▶ **THE REQUEST**
Exactly the lines from the start of the data below through the line that contains "S.camera = camo" are to be copied, with pictures left out.
# START OF AVAILABLE DATA
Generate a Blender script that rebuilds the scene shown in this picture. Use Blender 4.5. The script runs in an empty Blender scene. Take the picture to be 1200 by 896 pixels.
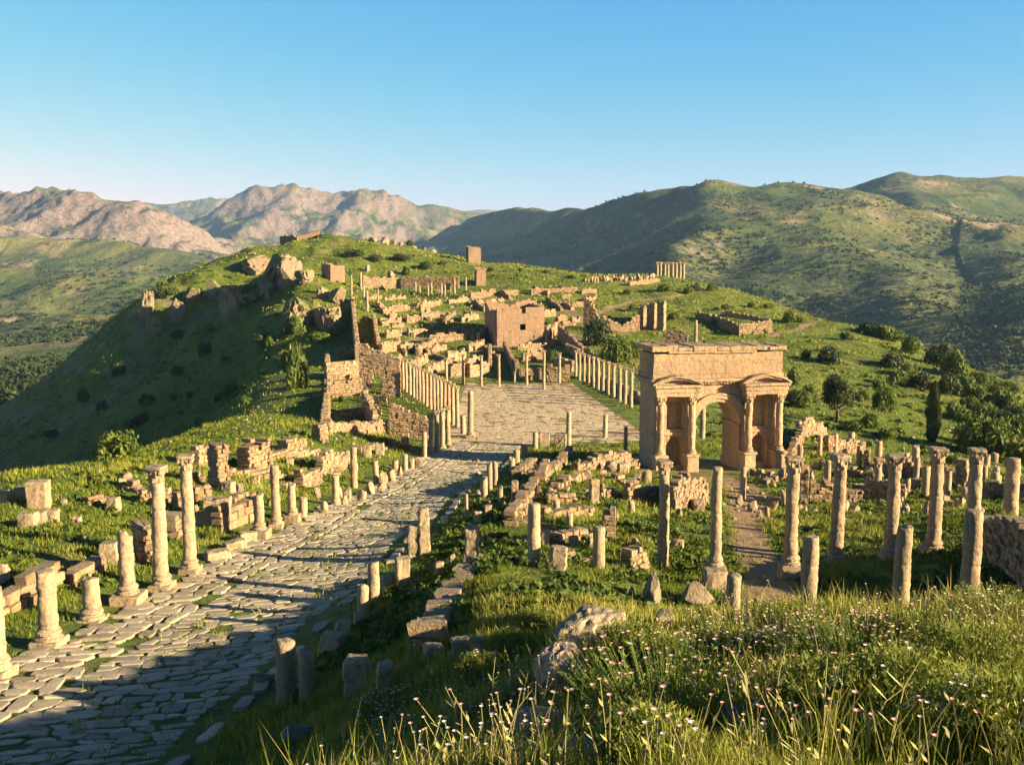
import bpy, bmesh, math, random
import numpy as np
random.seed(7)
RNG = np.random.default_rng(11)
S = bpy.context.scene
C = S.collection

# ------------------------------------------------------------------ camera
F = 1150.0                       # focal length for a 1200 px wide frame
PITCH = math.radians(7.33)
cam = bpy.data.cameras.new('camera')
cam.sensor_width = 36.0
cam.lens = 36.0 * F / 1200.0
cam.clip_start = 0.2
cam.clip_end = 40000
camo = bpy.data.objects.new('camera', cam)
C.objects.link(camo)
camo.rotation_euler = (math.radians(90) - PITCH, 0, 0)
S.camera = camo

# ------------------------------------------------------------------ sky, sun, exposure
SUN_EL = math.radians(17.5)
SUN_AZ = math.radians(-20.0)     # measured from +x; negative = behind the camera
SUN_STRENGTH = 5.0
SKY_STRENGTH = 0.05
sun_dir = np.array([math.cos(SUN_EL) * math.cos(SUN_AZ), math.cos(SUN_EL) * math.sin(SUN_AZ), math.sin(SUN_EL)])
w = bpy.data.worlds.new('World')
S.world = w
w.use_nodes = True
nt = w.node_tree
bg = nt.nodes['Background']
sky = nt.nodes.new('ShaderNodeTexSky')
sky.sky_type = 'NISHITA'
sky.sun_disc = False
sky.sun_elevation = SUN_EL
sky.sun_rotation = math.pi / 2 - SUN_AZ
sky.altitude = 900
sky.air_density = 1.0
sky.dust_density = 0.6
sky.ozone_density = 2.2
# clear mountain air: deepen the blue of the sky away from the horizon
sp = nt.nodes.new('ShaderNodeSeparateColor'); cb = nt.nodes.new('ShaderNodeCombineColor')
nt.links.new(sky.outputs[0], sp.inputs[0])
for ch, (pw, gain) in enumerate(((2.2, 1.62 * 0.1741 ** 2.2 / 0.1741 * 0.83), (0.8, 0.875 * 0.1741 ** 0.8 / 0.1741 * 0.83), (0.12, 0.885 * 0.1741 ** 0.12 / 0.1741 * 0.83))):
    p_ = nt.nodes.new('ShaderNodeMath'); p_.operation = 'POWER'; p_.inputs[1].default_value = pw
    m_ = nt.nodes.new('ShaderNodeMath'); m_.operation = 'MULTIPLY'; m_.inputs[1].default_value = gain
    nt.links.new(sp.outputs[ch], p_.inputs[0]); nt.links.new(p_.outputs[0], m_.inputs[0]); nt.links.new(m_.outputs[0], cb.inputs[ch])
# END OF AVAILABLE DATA
▶ **EXPECTED OUTPUT**
Generate a Blender script that rebuilds the scene shown in this picture. Use Blender 4.5. The script runs in an empty Blender scene. Take the picture to be 1200 by 896 pixels.
import bpy, bmesh, math, random
import numpy as np
random.seed(7)
RNG = np.random.default_rng(11)
S = bpy.context.scene
C = S.collection

# ------------------------------------------------------------------ camera
F = 1150.0                       # focal length for a 1200 px wide frame
PITCH = math.radians(7.33)
cam = bpy.data.cameras.new('camera')
cam.sensor_width = 36.0
cam.lens = 36.0 * F / 1200.0
cam.clip_start = 0.2
cam.clip_end = 40000
camo = bpy.data.objects.new('camera', cam)
C.objects.link(camo)
camo.rotation_euler = (math.radians(90) - PITCH, 0, 0)
S.camera = camo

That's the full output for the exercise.